[Description of the task] Your task is to give the data again, exactly, with every line intact.
-*-*-
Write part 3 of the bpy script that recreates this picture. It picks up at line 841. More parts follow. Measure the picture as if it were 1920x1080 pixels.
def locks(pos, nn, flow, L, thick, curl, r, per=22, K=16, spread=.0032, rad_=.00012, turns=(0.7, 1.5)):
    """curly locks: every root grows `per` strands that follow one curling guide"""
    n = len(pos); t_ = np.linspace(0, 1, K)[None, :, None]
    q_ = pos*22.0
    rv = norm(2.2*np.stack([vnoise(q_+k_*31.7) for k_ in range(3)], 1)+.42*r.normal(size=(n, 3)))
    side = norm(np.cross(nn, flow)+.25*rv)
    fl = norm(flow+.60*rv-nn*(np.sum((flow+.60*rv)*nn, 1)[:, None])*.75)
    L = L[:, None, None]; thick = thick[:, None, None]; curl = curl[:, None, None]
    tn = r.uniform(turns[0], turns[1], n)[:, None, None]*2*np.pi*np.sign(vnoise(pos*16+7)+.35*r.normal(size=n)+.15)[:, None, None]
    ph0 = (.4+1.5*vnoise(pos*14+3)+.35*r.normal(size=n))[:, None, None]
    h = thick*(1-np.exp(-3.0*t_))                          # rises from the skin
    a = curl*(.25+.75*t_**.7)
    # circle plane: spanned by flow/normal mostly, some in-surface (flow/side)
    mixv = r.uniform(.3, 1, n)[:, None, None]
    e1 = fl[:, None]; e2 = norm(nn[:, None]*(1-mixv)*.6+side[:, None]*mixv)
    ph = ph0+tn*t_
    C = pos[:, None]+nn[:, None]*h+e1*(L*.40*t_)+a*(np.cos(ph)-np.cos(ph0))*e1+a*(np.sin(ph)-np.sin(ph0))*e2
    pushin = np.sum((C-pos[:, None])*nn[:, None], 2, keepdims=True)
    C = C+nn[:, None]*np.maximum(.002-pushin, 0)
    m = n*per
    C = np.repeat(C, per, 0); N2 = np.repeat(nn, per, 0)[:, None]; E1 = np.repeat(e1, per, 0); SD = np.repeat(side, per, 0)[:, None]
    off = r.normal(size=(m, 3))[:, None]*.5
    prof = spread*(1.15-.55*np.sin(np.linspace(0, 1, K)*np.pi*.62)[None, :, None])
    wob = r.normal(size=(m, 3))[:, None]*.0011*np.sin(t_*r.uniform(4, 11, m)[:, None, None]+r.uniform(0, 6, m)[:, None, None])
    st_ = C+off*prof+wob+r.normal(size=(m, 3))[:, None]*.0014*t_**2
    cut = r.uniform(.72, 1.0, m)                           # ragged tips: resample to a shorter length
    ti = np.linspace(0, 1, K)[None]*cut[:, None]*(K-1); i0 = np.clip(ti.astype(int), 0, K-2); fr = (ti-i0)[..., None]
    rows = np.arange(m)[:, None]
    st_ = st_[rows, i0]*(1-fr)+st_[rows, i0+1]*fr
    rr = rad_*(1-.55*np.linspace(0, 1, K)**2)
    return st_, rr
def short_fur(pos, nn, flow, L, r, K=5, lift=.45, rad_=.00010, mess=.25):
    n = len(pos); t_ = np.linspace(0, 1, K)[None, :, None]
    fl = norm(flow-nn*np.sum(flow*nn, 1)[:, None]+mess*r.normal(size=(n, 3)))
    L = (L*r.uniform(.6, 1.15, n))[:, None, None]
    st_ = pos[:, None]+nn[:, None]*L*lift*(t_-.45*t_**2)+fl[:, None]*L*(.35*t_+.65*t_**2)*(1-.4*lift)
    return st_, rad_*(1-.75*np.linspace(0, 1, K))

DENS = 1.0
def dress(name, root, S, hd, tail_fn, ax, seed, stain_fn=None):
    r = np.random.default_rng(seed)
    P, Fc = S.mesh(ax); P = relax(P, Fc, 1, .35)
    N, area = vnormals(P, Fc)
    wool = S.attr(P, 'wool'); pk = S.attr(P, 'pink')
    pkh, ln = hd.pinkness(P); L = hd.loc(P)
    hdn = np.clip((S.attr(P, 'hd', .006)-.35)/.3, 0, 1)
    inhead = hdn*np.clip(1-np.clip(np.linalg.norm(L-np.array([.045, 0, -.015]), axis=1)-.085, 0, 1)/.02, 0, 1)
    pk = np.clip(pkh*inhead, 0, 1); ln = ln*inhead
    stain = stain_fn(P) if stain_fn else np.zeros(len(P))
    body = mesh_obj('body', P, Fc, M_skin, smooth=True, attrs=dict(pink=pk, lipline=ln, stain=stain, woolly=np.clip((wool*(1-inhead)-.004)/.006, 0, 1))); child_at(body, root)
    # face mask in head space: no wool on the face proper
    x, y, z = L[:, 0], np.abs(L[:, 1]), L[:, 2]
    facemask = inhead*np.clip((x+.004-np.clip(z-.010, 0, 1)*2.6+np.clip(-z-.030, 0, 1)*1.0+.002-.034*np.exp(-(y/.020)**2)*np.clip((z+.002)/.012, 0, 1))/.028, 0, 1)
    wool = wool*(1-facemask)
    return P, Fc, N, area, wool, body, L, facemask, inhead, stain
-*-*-
[Solution for this exercise]
Write part 3 of the bpy script that recreates this picture. It picks up at line 841. More parts follow. Measure the picture as if it were 1920x1080 pixels.
def locks(pos, nn, flow, L, thick, curl, r, per=22, K=16, spread=.0032, rad_=.00012, turns=(0.7, 1.5)):
    """curly locks: every root grows `per` strands that follow one curling guide"""
    n = len(pos); t_ = np.linspace(0, 1, K)[None, :, None]
    q_ = pos*22.0
    rv = norm(2.2*np.stack([vnoise(q_+k_*31.7) for k_ in range(3)], 1)+.42*r.normal(size=(n, 3)))
    side = norm(np.cross(nn, flow)+.25*rv)
    fl = norm(flow+.60*rv-nn*(np.sum((flow+.60*rv)*nn, 1)[:, None])*.75)
    L = L[:, None, None]; thick = thick[:, None, None]; curl = curl[:, None, None]
    tn = r.uniform(turns[0], turns[1], n)[:, None, None]*2*np.pi*np.sign(vnoise(pos*16+7)+.35*r.normal(size=n)+.15)[:, None, None]
    ph0 = (.4+1.5*vnoise(pos*14+3)+.35*r.normal(size=n))[:, None, None]
    h = thick*(1-np.exp(-3.0*t_))                          # rises from the skin
    a = curl*(.25+.75*t_**.7)
    # circle plane: spanned by flow/normal mostly, some in-surface (flow/side)
    mixv = r.uniform(.3, 1, n)[:, None, None]
    e1 = fl[:, None]; e2 = norm(nn[:, None]*(1-mixv)*.6+side[:, None]*mixv)
    ph = ph0+tn*t_
    C = pos[:, None]+nn[:, None]*h+e1*(L*.40*t_)+a*(np.cos(ph)-np.cos(ph0))*e1+a*(np.sin(ph)-np.sin(ph0))*e2
    pushin = np.sum((C-pos[:, None])*nn[:, None], 2, keepdims=True)
    C = C+nn[:, None]*np.maximum(.002-pushin, 0)
    m = n*per
    C = np.repeat(C, per, 0); N2 = np.repeat(nn, per, 0)[:, None]; E1 = np.repeat(e1, per, 0); SD = np.repeat(side, per, 0)[:, None]
    off = r.normal(size=(m, 3))[:, None]*.5
    prof = spread*(1.15-.55*np.sin(np.linspace(0, 1, K)*np.pi*.62)[None, :, None])
    wob = r.normal(size=(m, 3))[:, None]*.0011*np.sin(t_*r.uniform(4, 11, m)[:, None, None]+r.uniform(0, 6, m)[:, None, None])
    st_ = C+off*prof+wob+r.normal(size=(m, 3))[:, None]*.0014*t_**2
    cut = r.uniform(.72, 1.0, m)                           # ragged tips: resample to a shorter length
    ti = np.linspace(0, 1, K)[None]*cut[:, None]*(K-1); i0 = np.clip(ti.astype(int), 0, K-2); fr = (ti-i0)[..., None]
    rows = np.arange(m)[:, None]
    st_ = st_[rows, i0]*(1-fr)+st_[rows, i0+1]*fr
    rr = rad_*(1-.55*np.linspace(0, 1, K)**2)
    return st_, rr
def short_fur(pos, nn, flow, L, r, K=5, lift=.45, rad_=.00010, mess=.25):
    n = len(pos); t_ = np.linspace(0, 1, K)[None, :, None]
    fl = norm(flow-nn*np.sum(flow*nn, 1)[:, None]+mess*r.normal(size=(n, 3)))
    L = (L*r.uniform(.6, 1.15, n))[:, None, None]
    st_ = pos[:, None]+nn[:, None]*L*lift*(t_-.45*t_**2)+fl[:, None]*L*(.35*t_+.65*t_**2)*(1-.4*lift)
    return st_, rad_*(1-.75*np.linspace(0, 1, K))

DENS = 1.0
def dress(name, root, S, hd, tail_fn, ax, seed, stain_fn=None):
    r = np.random.default_rng(seed)
    P, Fc = S.mesh(ax); P = relax(P, Fc, 1, .35)
    N, area = vnormals(P, Fc)
    wool = S.attr(P, 'wool'); pk = S.attr(P, 'pink')
    pkh, ln = hd.pinkness(P); L = hd.loc(P)
    hdn = np.clip((S.attr(P, 'hd', .006)-.35)/.3, 0, 1)
    inhead = hdn*np.clip(1-np.clip(np.linalg.norm(L-np.array([.045, 0, -.015]), axis=1)-.085, 0, 1)/.02, 0, 1)
    pk = np.clip(pkh*inhead, 0, 1); ln = ln*inhead
    stain = stain_fn(P) if stain_fn else np.zeros(len(P))
    body = mesh_obj('body', P, Fc, M_skin, smooth=True, attrs=dict(pink=pk, lipline=ln, stain=stain, woolly=np.clip((wool*(1-inhead)-.004)/.006, 0, 1))); child_at(body, root)
    # face mask in head space: no wool on the face proper
    x, y, z = L[:, 0], np.abs(L[:, 1]), L[:, 2]
    facemask = inhead*np.clip((x+.004-np.clip(z-.010, 0, 1)*2.6+np.clip(-z-.030, 0, 1)*1.0+.002-.034*np.exp(-(y/.020)**2)*np.clip((z+.002)/.012, 0, 1))/.028, 0, 1)
    wool = wool*(1-facemask)
    return P, Fc, N, area, wool, body, L, facemask, inhead, stain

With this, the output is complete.